> PROVIDED DATA:

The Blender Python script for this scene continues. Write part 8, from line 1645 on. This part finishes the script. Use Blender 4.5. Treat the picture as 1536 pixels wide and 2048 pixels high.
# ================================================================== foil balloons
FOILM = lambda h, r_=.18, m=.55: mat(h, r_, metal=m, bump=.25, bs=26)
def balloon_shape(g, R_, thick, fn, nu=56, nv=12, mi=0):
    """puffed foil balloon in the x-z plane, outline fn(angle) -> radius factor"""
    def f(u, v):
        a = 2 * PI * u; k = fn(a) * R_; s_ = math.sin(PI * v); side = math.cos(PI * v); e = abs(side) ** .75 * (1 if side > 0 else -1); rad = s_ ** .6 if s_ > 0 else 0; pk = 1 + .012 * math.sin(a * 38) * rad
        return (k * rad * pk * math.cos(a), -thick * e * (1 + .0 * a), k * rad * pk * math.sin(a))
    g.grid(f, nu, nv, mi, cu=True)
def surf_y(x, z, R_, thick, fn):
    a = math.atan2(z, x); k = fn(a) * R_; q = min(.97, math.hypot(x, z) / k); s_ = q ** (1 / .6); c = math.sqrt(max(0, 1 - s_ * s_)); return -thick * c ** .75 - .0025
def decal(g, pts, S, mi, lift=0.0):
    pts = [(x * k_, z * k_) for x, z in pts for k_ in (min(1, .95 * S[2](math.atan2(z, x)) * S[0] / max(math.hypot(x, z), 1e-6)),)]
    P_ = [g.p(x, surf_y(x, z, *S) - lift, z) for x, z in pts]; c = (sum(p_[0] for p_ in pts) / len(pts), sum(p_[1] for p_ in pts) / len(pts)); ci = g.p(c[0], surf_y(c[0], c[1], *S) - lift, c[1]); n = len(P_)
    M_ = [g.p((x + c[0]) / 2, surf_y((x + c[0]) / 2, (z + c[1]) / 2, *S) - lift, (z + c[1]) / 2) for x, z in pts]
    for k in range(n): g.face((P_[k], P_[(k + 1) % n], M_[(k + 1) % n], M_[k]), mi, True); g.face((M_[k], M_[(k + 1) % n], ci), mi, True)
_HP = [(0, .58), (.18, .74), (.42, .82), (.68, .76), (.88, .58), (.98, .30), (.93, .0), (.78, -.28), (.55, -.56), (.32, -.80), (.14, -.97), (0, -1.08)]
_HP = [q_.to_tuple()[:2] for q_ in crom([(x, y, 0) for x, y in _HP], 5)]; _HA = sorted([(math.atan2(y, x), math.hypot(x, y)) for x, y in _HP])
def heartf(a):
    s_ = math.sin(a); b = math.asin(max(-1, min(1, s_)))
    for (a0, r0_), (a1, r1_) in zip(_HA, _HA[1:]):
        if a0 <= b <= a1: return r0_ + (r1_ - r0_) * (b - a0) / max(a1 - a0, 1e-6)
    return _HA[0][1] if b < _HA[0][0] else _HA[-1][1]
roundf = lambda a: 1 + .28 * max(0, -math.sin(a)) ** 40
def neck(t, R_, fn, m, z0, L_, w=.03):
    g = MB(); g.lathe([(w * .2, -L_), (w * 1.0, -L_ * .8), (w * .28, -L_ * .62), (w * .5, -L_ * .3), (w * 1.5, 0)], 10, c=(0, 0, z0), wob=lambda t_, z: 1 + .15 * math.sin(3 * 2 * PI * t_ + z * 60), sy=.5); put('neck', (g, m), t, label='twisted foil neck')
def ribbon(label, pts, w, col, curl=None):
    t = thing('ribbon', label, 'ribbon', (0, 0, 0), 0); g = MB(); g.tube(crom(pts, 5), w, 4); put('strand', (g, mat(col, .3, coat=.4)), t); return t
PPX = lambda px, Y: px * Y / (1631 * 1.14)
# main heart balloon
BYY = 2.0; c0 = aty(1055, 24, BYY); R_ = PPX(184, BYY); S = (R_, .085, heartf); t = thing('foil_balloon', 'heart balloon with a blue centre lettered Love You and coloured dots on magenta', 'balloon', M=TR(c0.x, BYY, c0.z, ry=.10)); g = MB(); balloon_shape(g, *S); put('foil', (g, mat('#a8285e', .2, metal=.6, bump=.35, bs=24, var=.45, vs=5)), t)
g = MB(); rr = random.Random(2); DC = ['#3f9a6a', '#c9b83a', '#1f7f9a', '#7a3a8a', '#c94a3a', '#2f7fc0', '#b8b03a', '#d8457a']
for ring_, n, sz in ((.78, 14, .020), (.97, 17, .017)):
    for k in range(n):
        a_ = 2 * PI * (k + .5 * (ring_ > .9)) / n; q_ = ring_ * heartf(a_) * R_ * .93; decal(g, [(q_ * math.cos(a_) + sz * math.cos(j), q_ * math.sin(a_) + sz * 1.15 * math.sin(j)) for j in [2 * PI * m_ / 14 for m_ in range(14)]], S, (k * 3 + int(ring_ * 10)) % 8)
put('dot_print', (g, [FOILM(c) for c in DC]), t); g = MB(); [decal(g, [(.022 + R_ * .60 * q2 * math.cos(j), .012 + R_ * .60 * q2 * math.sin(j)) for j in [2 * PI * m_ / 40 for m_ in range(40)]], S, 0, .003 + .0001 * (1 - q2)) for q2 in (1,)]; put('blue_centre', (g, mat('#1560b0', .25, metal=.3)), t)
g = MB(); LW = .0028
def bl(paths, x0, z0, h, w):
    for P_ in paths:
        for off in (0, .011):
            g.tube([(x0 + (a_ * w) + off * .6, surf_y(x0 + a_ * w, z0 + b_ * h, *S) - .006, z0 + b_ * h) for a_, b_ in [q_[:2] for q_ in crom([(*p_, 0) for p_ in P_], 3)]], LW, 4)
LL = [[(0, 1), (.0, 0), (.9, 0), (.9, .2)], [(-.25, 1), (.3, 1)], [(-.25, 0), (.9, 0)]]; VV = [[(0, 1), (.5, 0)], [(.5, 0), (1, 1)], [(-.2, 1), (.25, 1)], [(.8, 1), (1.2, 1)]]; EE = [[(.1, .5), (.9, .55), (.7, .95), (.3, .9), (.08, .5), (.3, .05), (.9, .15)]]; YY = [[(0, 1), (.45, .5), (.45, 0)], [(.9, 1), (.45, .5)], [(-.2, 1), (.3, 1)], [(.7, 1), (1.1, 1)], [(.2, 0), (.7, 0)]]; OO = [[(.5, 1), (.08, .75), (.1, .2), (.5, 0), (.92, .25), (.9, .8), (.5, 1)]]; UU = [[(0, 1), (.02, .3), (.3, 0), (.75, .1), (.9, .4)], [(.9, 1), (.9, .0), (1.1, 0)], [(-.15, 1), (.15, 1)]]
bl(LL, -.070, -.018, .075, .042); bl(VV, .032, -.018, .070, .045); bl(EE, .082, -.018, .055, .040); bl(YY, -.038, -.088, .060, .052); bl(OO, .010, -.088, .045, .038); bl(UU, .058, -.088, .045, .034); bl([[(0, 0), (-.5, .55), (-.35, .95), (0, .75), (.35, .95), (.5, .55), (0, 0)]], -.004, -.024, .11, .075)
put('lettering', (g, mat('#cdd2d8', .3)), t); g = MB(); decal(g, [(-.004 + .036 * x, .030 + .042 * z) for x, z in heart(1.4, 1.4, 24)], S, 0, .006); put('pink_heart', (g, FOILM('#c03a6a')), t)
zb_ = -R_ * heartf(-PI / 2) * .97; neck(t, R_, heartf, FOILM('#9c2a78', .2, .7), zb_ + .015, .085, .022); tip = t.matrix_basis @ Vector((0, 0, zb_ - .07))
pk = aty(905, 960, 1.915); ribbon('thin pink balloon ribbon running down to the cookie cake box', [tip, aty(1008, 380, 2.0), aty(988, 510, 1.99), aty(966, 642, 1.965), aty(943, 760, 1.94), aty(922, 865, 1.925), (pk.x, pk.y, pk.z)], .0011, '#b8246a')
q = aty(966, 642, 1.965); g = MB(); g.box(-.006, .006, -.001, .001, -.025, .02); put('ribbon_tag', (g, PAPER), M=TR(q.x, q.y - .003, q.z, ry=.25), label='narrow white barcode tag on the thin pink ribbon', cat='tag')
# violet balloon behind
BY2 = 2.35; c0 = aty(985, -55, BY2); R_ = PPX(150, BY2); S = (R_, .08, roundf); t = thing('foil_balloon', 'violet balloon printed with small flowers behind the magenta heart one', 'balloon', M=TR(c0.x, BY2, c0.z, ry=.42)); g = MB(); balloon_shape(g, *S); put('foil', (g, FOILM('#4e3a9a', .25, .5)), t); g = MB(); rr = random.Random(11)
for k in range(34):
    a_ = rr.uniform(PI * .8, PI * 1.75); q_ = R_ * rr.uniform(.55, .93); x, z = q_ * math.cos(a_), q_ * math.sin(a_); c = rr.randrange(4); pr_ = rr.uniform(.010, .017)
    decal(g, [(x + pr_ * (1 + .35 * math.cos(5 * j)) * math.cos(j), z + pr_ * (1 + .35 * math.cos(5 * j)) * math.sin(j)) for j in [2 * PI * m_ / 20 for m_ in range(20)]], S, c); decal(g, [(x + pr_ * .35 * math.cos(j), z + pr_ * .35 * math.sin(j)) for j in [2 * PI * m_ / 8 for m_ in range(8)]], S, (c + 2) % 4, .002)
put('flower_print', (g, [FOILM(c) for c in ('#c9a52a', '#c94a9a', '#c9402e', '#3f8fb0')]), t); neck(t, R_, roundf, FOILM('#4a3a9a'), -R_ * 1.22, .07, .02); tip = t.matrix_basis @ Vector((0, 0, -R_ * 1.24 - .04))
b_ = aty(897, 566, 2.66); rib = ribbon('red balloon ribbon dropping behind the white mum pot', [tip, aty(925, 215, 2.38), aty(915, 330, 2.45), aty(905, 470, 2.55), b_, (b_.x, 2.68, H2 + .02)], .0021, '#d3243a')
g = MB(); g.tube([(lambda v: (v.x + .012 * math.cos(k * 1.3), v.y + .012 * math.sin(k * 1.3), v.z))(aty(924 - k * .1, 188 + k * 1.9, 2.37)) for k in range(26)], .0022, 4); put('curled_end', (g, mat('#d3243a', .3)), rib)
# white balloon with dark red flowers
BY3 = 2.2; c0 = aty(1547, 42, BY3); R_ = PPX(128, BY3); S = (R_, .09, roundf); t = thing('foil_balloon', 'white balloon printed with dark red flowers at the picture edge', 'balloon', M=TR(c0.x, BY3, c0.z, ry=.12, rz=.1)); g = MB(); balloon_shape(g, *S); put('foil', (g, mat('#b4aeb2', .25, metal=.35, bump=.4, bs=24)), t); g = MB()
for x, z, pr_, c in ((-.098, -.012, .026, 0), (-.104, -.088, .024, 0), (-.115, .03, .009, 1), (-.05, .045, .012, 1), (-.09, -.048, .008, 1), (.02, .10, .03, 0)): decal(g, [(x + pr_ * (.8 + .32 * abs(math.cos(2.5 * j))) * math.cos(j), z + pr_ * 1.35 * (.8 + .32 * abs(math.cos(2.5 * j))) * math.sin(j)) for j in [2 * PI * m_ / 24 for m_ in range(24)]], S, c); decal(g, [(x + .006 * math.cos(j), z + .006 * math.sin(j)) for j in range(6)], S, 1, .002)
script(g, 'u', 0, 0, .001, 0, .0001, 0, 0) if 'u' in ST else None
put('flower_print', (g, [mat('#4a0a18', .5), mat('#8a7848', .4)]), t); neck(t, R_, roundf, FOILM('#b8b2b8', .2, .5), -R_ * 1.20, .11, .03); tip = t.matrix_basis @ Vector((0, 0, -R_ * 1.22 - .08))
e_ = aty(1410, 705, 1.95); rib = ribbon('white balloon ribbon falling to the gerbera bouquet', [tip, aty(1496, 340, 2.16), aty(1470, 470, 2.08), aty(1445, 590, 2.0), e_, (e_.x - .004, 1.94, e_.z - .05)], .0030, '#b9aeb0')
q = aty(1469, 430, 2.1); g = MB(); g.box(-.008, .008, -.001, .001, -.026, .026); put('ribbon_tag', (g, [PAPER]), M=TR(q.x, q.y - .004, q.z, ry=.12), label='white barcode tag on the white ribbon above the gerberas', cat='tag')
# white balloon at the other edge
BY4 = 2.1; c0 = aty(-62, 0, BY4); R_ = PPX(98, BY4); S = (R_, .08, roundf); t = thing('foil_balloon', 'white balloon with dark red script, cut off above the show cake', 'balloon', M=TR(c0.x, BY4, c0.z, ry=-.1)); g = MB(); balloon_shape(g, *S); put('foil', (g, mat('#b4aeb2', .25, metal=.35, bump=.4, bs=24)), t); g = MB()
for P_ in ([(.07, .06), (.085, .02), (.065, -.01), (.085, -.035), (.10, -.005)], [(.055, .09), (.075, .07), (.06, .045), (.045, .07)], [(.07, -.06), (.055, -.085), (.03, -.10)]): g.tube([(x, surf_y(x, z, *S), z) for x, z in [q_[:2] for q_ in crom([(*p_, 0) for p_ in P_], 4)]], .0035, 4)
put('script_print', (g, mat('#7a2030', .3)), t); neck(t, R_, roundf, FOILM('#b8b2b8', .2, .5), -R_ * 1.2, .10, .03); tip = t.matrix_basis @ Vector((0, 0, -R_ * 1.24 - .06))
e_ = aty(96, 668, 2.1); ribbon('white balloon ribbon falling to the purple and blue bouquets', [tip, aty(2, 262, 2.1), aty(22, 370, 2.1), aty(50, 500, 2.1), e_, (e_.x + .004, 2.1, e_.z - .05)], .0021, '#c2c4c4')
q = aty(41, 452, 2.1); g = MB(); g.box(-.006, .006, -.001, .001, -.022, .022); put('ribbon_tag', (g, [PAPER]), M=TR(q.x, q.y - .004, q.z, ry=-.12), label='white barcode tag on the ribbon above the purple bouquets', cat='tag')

> WHAT THE TASK ASKS: Isolate the lines above that contain the word "picture" and copy them.

> WRITTEN RESPONSE:
The Blender Python script for this scene continues. Write part 8, from line 1645 on. This part finishes the script. Use Blender 4.5. Treat the picture as 1536 pixels wide and 2048 pixels high.
BY3 = 2.2; c0 = aty(1547, 42, BY3); R_ = PPX(128, BY3); S = (R_, .09, roundf); t = thing('foil_balloon', 'white balloon printed with dark red flowers at the picture edge', 'balloon', M=TR(c0.x, BY3, c0.z, ry=.12, rz=.1)); g = MB(); balloon_shape(g, *S); put('foil', (g, mat('#b4aeb2', .25, metal=.35, bump=.4, bs=24)), t); g = MB()